DIRECTIONS FOR THIS TASK.
Don't include pictures. Quote the lines below from the first through the line that contains "return CAM + d * (y / d[1])".

— begin INFORMATION PROVIDED —

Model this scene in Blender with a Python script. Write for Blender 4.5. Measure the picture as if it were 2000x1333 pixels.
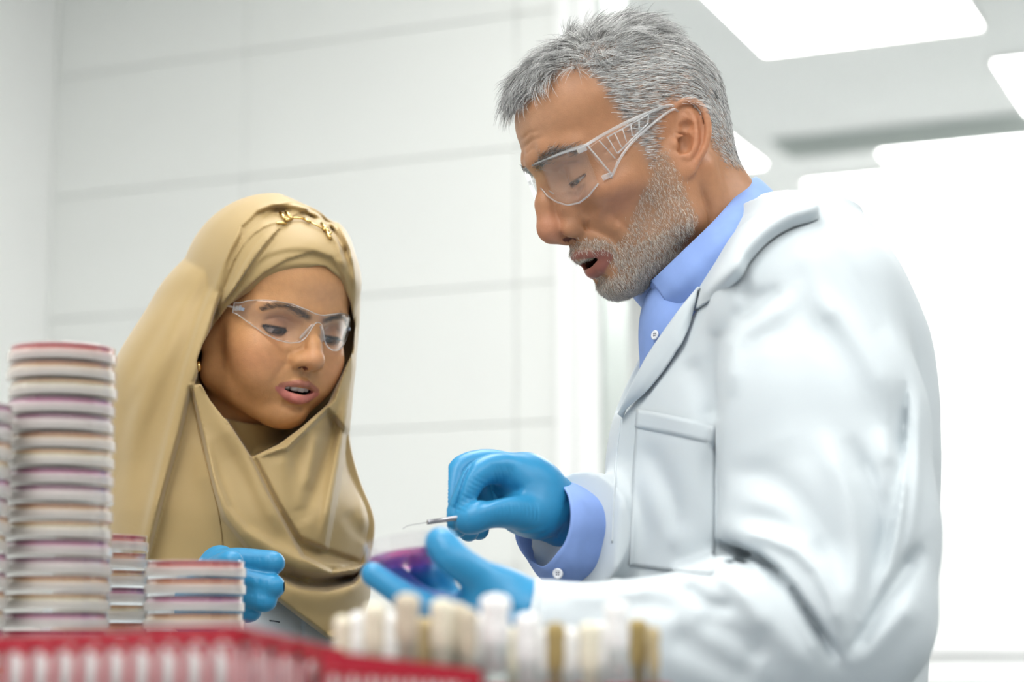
import bpy, math, random
import numpy as np
from mathutils import Vector, Matrix

for _o in list(bpy.data.objects):
    bpy.data.objects.remove(_o, do_unlink=True)

# ------------------------------------------------------------------ camera
SC = bpy.context.scene
COL = SC.collection
FPX, CX, CY = 3800.0, 1000.0, 666.5
PITCH = math.atan(583.0 / FPX)
CAM = np.array([0.0, 0.0, 1.07])
_c, _s = math.cos(PITCH), math.sin(PITCH)
C_R = np.array([1.0, 0, 0]); C_F = np.array([0, _c, _s]); C_U = np.array([0, -_s, _c])

cam_d = bpy.data.cameras.new('camera')
cam_o = bpy.data.objects.new('camera', cam_d)
COL.objects.link(cam_o)
cam_o.location = CAM
cam_o.rotation_euler = (math.pi / 2 + PITCH, 0, 0)
cam_d.sensor_width = 36.0
cam_d.lens = FPX * 36.0 / 2000.0
cam_d.clip_start = 0.05
cam_d.dof.use_dof = True
cam_d.dof.focus_distance = 1.76
cam_d.dof.aperture_fstop = 3.1
SC.camera = cam_o

# ------------------------------------------------------------------ world and exposure
W = bpy.data.worlds.new('world'); SC.world = W
W.use_nodes = True
W.node_tree.nodes['Background'].inputs[0].default_value = (0.97, 0.985, 1.0, 1)
W.node_tree.nodes['Background'].inputs[1].default_value = 0.42
SC.view_settings.view_transform = 'Standard'
SC.view_settings.look = 'None'
SC.view_settings.exposure = 0.46
SC.view_settings.gamma = 1.0
SC.view_settings.use_curve_mapping = False
PANEL_STRENGTH = 8.0


def unproj(px, py, y):
    """world point seen at a pixel of the 2000x1333 photograph, at world depth y"""
    d = C_R * ((px - CX) / FPX) + C_U * ((CY - py) / FPX) + C_F
    return CAM + d * (y / d[1])


def proj_arr(X, Y, Z):
    dz = Z - CAM[2]
    w = Y * _c + dz * _s
    return CX + FPX * X / w, CY - FPX * (-Y * _s + dz * _c) / w


# ------------------------------------------------------------------ materials
def srgb(r, g, b):
    f = lambda c: (c / 255.0) / 12.92 if c / 255.0 <= 0.04045 else ((c / 255.0 + 0.055) / 1.055) ** 2.4
    return (f(r), f(g), f(b))


def new_mat(name):
    m = bpy.data.materials.new(name); m.use_nodes = True
    nt = m.node_tree
    return m, nt, nt.nodes['Principled BSDF']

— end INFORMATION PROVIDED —

CORRECT OUTPUT.
Model this scene in Blender with a Python script. Write for Blender 4.5. Measure the picture as if it were 2000x1333 pixels.
import bpy, math, random
import numpy as np
from mathutils import Vector, Matrix

for _o in list(bpy.data.objects):
    bpy.data.objects.remove(_o, do_unlink=True)

# ------------------------------------------------------------------ camera
SC = bpy.context.scene
COL = SC.collection
FPX, CX, CY = 3800.0, 1000.0, 666.5
PITCH = math.atan(583.0 / FPX)
CAM = np.array([0.0, 0.0, 1.07])
_c, _s = math.cos(PITCH), math.sin(PITCH)
C_R = np.array([1.0, 0, 0]); C_F = np.array([0, _c, _s]); C_U = np.array([0, -_s, _c])

cam_d = bpy.data.cameras.new('camera')
cam_o = bpy.data.objects.new('camera', cam_d)
COL.objects.link(cam_o)
cam_o.location = CAM
cam_o.rotation_euler = (math.pi / 2 + PITCH, 0, 0)
cam_d.sensor_width = 36.0
cam_d.lens = FPX * 36.0 / 2000.0
cam_d.clip_start = 0.05
cam_d.dof.use_dof = True
cam_d.dof.focus_distance = 1.76
cam_d.dof.aperture_fstop = 3.1
SC.camera = cam_o

# ------------------------------------------------------------------ world and exposure
W = bpy.data.worlds.new('world'); SC.world = W
W.use_nodes = True
W.node_tree.nodes['Background'].inputs[0].default_value = (0.97, 0.985, 1.0, 1)
W.node_tree.nodes['Background'].inputs[1].default_value = 0.42
SC.view_settings.view_transform = 'Standard'
SC.view_settings.look = 'None'
SC.view_settings.exposure = 0.46
SC.view_settings.gamma = 1.0
SC.view_settings.use_curve_mapping = False
PANEL_STRENGTH = 8.0


def unproj(px, py, y):
    """world point seen at a pixel of the 2000x1333 photograph, at world depth y"""
    d = C_R * ((px - CX) / FPX) + C_U * ((CY - py) / FPX) + C_F
    return CAM + d * (y / d[1])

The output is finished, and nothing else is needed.